Transcribe the listing verbatim. Do not carry over any pictures.

===== COLLECTED DATA

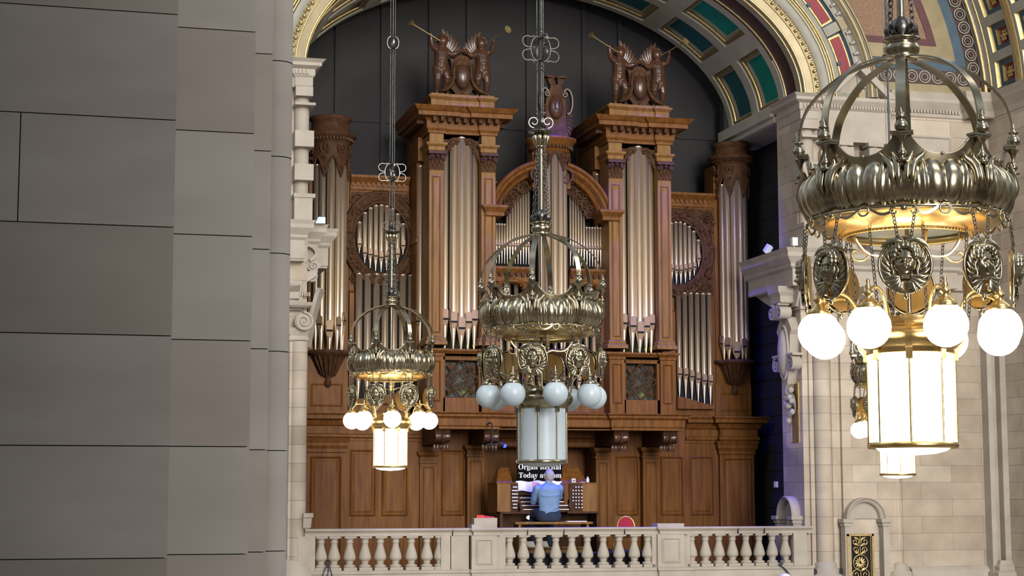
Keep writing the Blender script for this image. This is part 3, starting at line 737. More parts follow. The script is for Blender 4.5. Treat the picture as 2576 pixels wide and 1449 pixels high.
# carved console corbels under the right cornice
def corbel(loc,label,ax,sc=1.0):
    cx_,cy_,cz_=loc   # top centre of the corbel on the wall
    t=thing('carved_corbel',label,'corbel',loc)
    def T(g_):   # build in local frame facing -y, then rotate when it sits on the jamb
        vs=[]
        for v in g_.v:
            x,y,z=v[0]*sc,v[1]*sc,v[2]*sc
            if ax=='x': x,y=y,-x
            vs.append((cx_+x,cy_+y,cz_+z))
        g_.v=vs; return g_
    g=G(); g.box(-.22,.22,-.34,0,-.10,0); g.mould([(-.18,0),(-.18,-.28),(.18,-.28),(.18,0)],[(0,-.28),(.02,-.26),(.02,-.16),(.06,-.10),(0,-.10)])
    g.box(-.18,.18,-.28,0,-.28,-.1); T(g).build('abacus',['stone'],t)
    for s_ in (-1,1):
        g=G(); g.strap(spiral((s_*.15,-.22,-.42),.13,1.7,PI/2,'xz',s_,34,.15),.2,.035,(0,1,0)); g.ball((s_*.15,-.26,-.42),.05,10); T(g).build('volute',['stone'],t)
    g=G()
    out=[(-.14,-.5),(-.30,-.72),(-.24,-.80),(-.20,-1.25),(-.10,-1.6),(0,-1.68),(.10,-1.6),(.20,-1.25),(.24,-.8),(.30,-.72),(.14,-.5)]
    g.prism(out,-.16,0)
    rows=[[(.17*q*cos(a),-.16-.10*(1-q*q)**.5,-1.08+.42*q*sin(a)) for a in [2*PI*j/20 for j in range(20)]] for q in (1,.8,.5,.05)]
    g.grid(rows,0,True,cu=True)
    g.tube([(.18*cos(2*PI*j/24),-.17,-1.08+.44*sin(2*PI*j/24)) for j in range(24)],.025,6,closed=True)
    T(g).build('cartouche',['stone'],t)
    for s_ in (-1,1):
        g=G(); g.strap(spiral((s_*.30,-.12,-1.28),.12,1.6,PI/2,'xz',-s_,30,.15),.16,.03,(0,1,0)); g.box(s_*.30-.12,s_*.30+.12,-.2,0,-1.15,-1.11); T(g).build('side_scroll',['stone'],t)
    g=G()
    for k,(dx,dz,r_) in enumerate(((0,-1.72,.07),(.10,-1.70,.055),(-.10,-1.70,.055),(.05,-1.82,.055),(-.05,-1.82,.055),(.12,-1.88,.05),(-.1,-1.92,.05),(0,-1.95,.06),(.06,-2.08,.05),(.14,-2.06,.05),(0,-2.2,.05))): g.ball((dx,-.1,dz),r_,10)
    for s_ in (-1,1): leaf(g,(0,-.05,-1.75),-PI/2+s_*.9,.35,.07,curl=-s_*.8,bulge=.6)
    T(g).build('fruit_drop',['stone'],t)
    return t
corbel((XR,27.80,zcr-.60),'carved stone corbel with scrolls and oval cartouche on the inner face of the right pier','x',1.02)
corbel((X(2172,YF),YF-.14,zcr-.62),'carved stone corbel above the niche, partly hidden behind the lit chandelier','y',.8)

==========

#### [RESULT OF THIS EXERCISE]
Keep writing the Blender script for this image. This is part 3, starting at line 737. More parts follow. The script is for Blender 4.5. Treat the picture as 2576 pixels wide and 1449 pixels high.
# carved console corbels under the right cornice
def corbel(loc,label,ax,sc=1.0):
    cx_,cy_,cz_=loc   # top centre of the corbel on the wall
    t=thing('carved_corbel',label,'corbel',loc)
    def T(g_):   # build in local frame facing -y, then rotate when it sits on the jamb
        vs=[]
        for v in g_.v:
            x,y,z=v[0]*sc,v[1]*sc,v[2]*sc
            if ax=='x': x,y=y,-x
            vs.append((cx_+x,cy_+y,cz_+z))
        g_.v=vs; return g_
    g=G(); g.box(-.22,.22,-.34,0,-.10,0); g.mould([(-.18,0),(-.18,-.28),(.18,-.28),(.18,0)],[(0,-.28),(.02,-.26),(.02,-.16),(.06,-.10),(0,-.10)])
    g.box(-.18,.18,-.28,0,-.28,-.1); T(g).build('abacus',['stone'],t)
    for s_ in (-1,1):
        g=G(); g.strap(spiral((s_*.15,-.22,-.42),.13,1.7,PI/2,'xz',s_,34,.15),.2,.035,(0,1,0)); g.ball((s_*.15,-.26,-.42),.05,10); T(g).build('volute',['stone'],t)
    g=G()
    out=[(-.14,-.5),(-.30,-.72),(-.24,-.80),(-.20,-1.25),(-.10,-1.6),(0,-1.68),(.10,-1.6),(.20,-1.25),(.24,-.8),(.30,-.72),(.14,-.5)]
    g.prism(out,-.16,0)
    rows=[[(.17*q*cos(a),-.16-.10*(1-q*q)**.5,-1.08+.42*q*sin(a)) for a in [2*PI*j/20 for j in range(20)]] for q in (1,.8,.5,.05)]
    g.grid(rows,0,True,cu=True)
    g.tube([(.18*cos(2*PI*j/24),-.17,-1.08+.44*sin(2*PI*j/24)) for j in range(24)],.025,6,closed=True)
    T(g).build('cartouche',['stone'],t)
    for s_ in (-1,1):
        g=G(); g.strap(spiral((s_*.30,-.12,-1.28),.12,1.6,PI/2,'xz',-s_,30,.15),.16,.03,(0,1,0)); g.box(s_*.30-.12,s_*.30+.12,-.2,0,-1.15,-1.11); T(g).build('side_scroll',['stone'],t)
    g=G()
    for k,(dx,dz,r_) in enumerate(((0,-1.72,.07),(.10,-1.70,.055),(-.10,-1.70,.055),(.05,-1.82,.055),(-.05,-1.82,.055),(.12,-1.88,.05),(-.1,-1.92,.05),(0,-1.95,.06),(.06,-2.08,.05),(.14,-2.06,.05),(0,-2.2,.05))): g.ball((dx,-.1,dz),r_,10)
    for s_ in (-1,1): leaf(g,(0,-.05,-1.75),-PI/2+s_*.9,.35,.07,curl=-s_*.8,bulge=.6)
    T(g).build('fruit_drop',['stone'],t)
    return t
corbel((XR,27.80,zcr-.60),'carved stone corbel with scrolls and oval cartouche on the inner face of the right pier','x',1.02)
corbel((X(2172,YF),YF-.14,zcr-.62),'carved stone corbel above the niche, partly hidden behind the lit chandelier','y',.8)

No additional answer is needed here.